Hubo un tiempo en que el nombre Jessica no existía. Para ser exactos, no existió durante todo el arco que comprende la historia de la humanidad hasta 1596, año en que, al parecer, William Shakespeare empezó a escribir El mercader de Venecia, que es también la primera ocasión en que aparece el nombre Jessica. Porque es así: el nombre fue inventado por Shakespeare, antes no existía.
Según los estudiosos, Shakespeare habría adaptado el nombre hebreo Iscah, que aparece al pasar en el Antiguo Testamento, más precisamente en el Génesis 11:29, y que designa a la sobrina de Abraham. (A propósito: se trata de uno de los pasajes más tediosos, monótonos y soporíferos de la Biblia, en el que se enumera la detallada y lenta ampliación de la familia Abraham: “Y tomaron Abraham y Nacor para sí mujeres; el nombre de la mujer de Abraham era Sara, y el nombre de la mujer de Nacor, Milca, hija de Harán, padre de Milca y de Iscah. Mas Sara era estéril y no tenía hijos”, etc., etc.) En la versión de la Biblia leída por Shakespeare, Iscah se habría convertido en Jescha, por lo que el salto a Jessica se vuelve casi natural. Y lo era al punto de llamar de ese modo a la hija de Shylock, el judío cruel y usurero con el rostro igual al de Al Pacino.
Pero sería un error creer que desde ese momento el nombre Jessica se volvió popular. No se volvió popular porque Shakespeare no lo era, y tuvo que pasar mucho tiempo antes de que Jessica lograra superar la barrera de la escena isabelina. Los siglos pasan, y recién en el XX Jessica comienza primero a hacer pie, luego a escalar la montaña de la fama y finalmente a alcanzar la cima –al menos en Estados Unidos–, en los años 80. Lo dice Jess Goodwin en la revista digital Bustle (nótese que a Jess sólo le faltó un “ica” para no ser la excepción a la regla que es ahora): “Si te llamas Jessica y naciste entre 1985 y 1990, es muy probable que hayas crecido junto a otras Jessica, que hayas salido con otras Jessica y que te hayas graduado con otras Jessica”. Era un nombre bastante común, y siguió siéndolo a fines de los 80, cuando tuvo lugar la gran coronación, con la elección por parte de los estudios Walt Disney de Jessica como nombre de la mujer de Roger Rabbit.
De hecho puede considerarse la elección de los estudios Disney como la coronación y el derrocamiento del nombre, sencillamente porque los padres de las futuras virtuosas Jessica que debían continuar con la invasión de Estados Unidos no podían imaginar a sus hijas con el aspecto de esa femme fatal feliz al lado de un hombre un poco estúpido pero capaz de hacerla reír. Kelly Lee Dekay y Pixee Fox no se llaman Jessica, pero para que sus cuerpos tuvieran un aspecto similar al de la Jessica de ¿Quién engañó a Roger Rabbit? tuvieron que quitarse seis costillas y recurrir a varias cirugías estéticas (leo que en 2015 Heidi Klum, más inteligente y menos entusiasta, logró los mismos resultados con prótesis y maquillaje; resultados pasajeros, eso sí).

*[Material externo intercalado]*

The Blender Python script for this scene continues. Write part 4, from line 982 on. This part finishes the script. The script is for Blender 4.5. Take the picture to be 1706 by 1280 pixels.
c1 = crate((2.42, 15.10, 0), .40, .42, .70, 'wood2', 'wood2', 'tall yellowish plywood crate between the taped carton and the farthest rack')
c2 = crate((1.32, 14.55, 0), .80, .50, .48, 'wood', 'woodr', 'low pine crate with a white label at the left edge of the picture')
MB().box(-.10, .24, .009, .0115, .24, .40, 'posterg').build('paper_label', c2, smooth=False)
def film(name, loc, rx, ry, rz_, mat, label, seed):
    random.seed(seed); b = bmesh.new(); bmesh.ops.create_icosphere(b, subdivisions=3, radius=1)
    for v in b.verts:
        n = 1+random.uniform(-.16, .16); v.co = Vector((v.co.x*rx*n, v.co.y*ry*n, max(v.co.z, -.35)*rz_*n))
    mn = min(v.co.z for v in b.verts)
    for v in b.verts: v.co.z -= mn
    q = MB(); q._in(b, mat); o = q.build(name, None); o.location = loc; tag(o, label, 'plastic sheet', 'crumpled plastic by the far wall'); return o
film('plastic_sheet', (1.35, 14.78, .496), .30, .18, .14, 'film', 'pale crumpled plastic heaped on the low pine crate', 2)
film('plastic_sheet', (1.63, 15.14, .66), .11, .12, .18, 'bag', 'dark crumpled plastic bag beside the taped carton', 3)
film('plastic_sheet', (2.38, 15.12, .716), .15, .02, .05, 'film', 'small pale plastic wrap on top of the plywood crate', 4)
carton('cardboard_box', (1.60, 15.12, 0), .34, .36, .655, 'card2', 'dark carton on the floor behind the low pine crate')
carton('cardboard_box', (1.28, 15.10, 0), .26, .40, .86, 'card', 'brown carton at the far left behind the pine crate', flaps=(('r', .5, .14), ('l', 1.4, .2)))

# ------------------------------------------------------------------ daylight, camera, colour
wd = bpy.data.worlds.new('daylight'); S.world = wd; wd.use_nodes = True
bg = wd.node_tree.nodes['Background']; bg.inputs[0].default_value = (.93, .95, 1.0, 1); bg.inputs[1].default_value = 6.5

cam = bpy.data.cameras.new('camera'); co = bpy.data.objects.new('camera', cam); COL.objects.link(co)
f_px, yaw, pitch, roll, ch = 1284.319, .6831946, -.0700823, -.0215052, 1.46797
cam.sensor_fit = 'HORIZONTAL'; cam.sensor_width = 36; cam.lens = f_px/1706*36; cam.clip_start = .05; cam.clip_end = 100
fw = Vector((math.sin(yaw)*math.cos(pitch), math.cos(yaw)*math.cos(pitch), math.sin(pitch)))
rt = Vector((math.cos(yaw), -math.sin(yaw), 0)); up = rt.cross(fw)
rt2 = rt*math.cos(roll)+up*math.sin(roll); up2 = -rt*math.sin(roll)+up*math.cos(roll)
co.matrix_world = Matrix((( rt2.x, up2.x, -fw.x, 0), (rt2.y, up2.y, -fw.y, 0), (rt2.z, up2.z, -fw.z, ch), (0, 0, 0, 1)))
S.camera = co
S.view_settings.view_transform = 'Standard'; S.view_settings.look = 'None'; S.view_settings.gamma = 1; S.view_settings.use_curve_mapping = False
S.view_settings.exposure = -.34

Ahora parece que está menos de moda (Emily está poco a poco escalando posiciones; para seguir con la metáfora alpina, ahora se encuentra escalando la cara norte, tal vez en diez o quince años haga cumbre y clave su bendita bandera), pero en los 80, en Buenos Aires sin ir más lejos, si solías emborracharte en los bares de Retiro los fines de semana tuviste que haber conocido a alguna, pagando por el honor la sola pérdida de una pueril “s”. Pero Jessica es un nombre inventado por un escritor. Y para ser un nombre inventado por un escritor debemos acordar que no está tan mal.